- Marty Bent alleged that Coinbase lobbied to limit de minimis tax relief to stablecoins.
- Coinbase executives publicly denied the allegation and reiterated support for relief across digital assets.
- A draft Parity Act would restrict the exemption to regulated payment stablecoins, excluding Bitcoin.
- Multiple competing proposals on Capitol Hill are shaping the debate over de minimis and other exemptions.
Congress is moving toward an exemption from crypto taxes. The question is who it covers.
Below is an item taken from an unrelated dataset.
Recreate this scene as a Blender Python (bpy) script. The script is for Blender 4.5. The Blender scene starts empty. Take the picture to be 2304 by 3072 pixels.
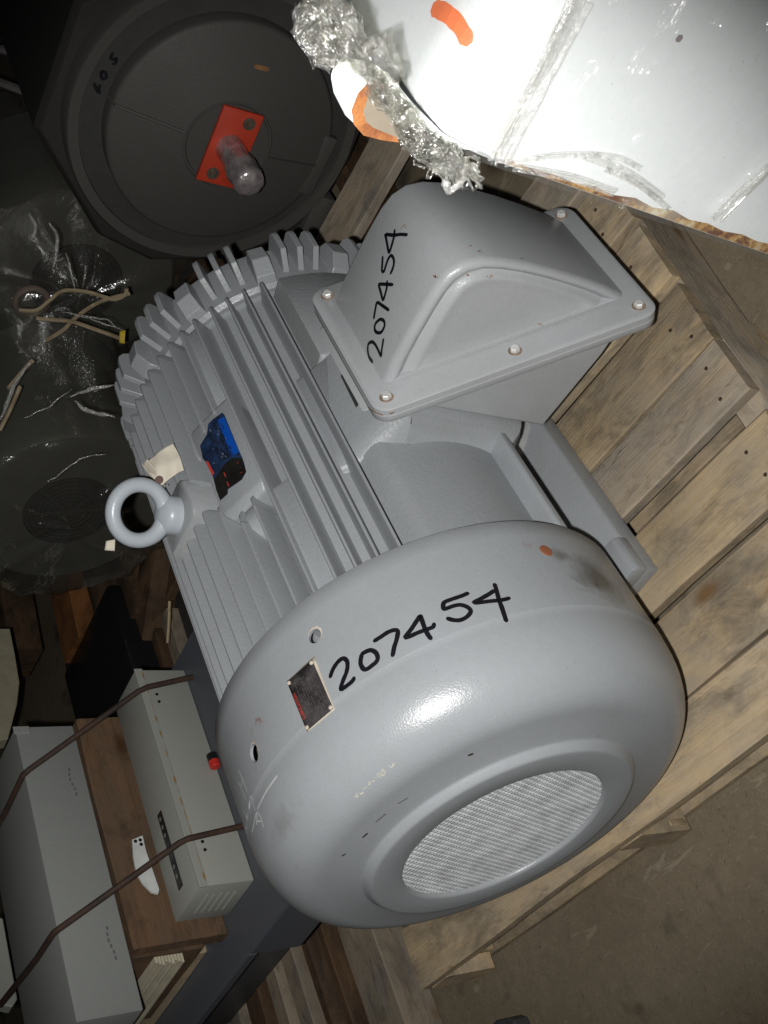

A bipartisan discussion draft from Representatives Max Miller (R-OH) and Steven Horsford (D-NV), circulating on Capitol Hill since December, would waive capital gains reporting on stablecoin transactions under $200, provided the tokens are dollar-pegged and issued by entities compliant with the GENIUS Act, signed into law last July. Bitcoin isn’t included. That omission has sparked a lobbying dispute that has now reached the country’s largest crypto exchange.
Coinbase in the Crossfire
Ten31 managing partner Marty Bent alleged this week that Coinbase lobbyists visited congressional offices and argued that Bitcoin is not money, pressing instead for a stablecoin-only exemption that would benefit USDC, a token co-issued with Circle, from which Coinbase earns reserve revenue. Bent cited three sources close to the discussions.
Coinbase pushed back immediately. Chief Policy Officer Faryar Shirzad called the account “a total lie,” insisting the company has pushed for tax relief covering all digital assets since 2017. Block CEO Jack Dorsey publicly questioned Coinbase CEO Brian Armstrong about the allegation; Armstrong flatly denied it. Neither Dorsey nor any independent source has since produced documentation supporting Bent’s version of events.
The conflict illustrates a dynamic that crypto tax attorney Jason Schwartz described in blunt terms: companies lobby for whichever provisions align with their business model, not necessarily against everything else.
A Diverging Legislative Landscape
The Miller-Horsford draft has a Senate counterpart that reads very differently. Senator Cynthia Lummis introduced S.2207 last July with a $300-per-transaction threshold and a $5,000 annual cap, and that version explicitly includes Bitcoin alongside stablecoins. The shift toward stablecoin-only language in the House draft represents a notable departure from the original bipartisan framework.
The Bitcoin Policy Institute has met with 19 congressional offices in recent months, arguing that a stablecoin-only carve-out leaves Bitcoin payments fully taxable and that network fees, paid in Bitcoin even on otherwise exempt stablecoin transactions, would still trigger reporting obligations.
The group is pushing for a value-based threshold of up to $600 per transaction, with an annual cap of about $20,000.
Neither bill has advanced out of committee. Miller has said he expects broader legislation to move before August 2026. Whether Bitcoin retains any footing in the final text will depend on which competing interests prove more persuasive as that deadline approaches.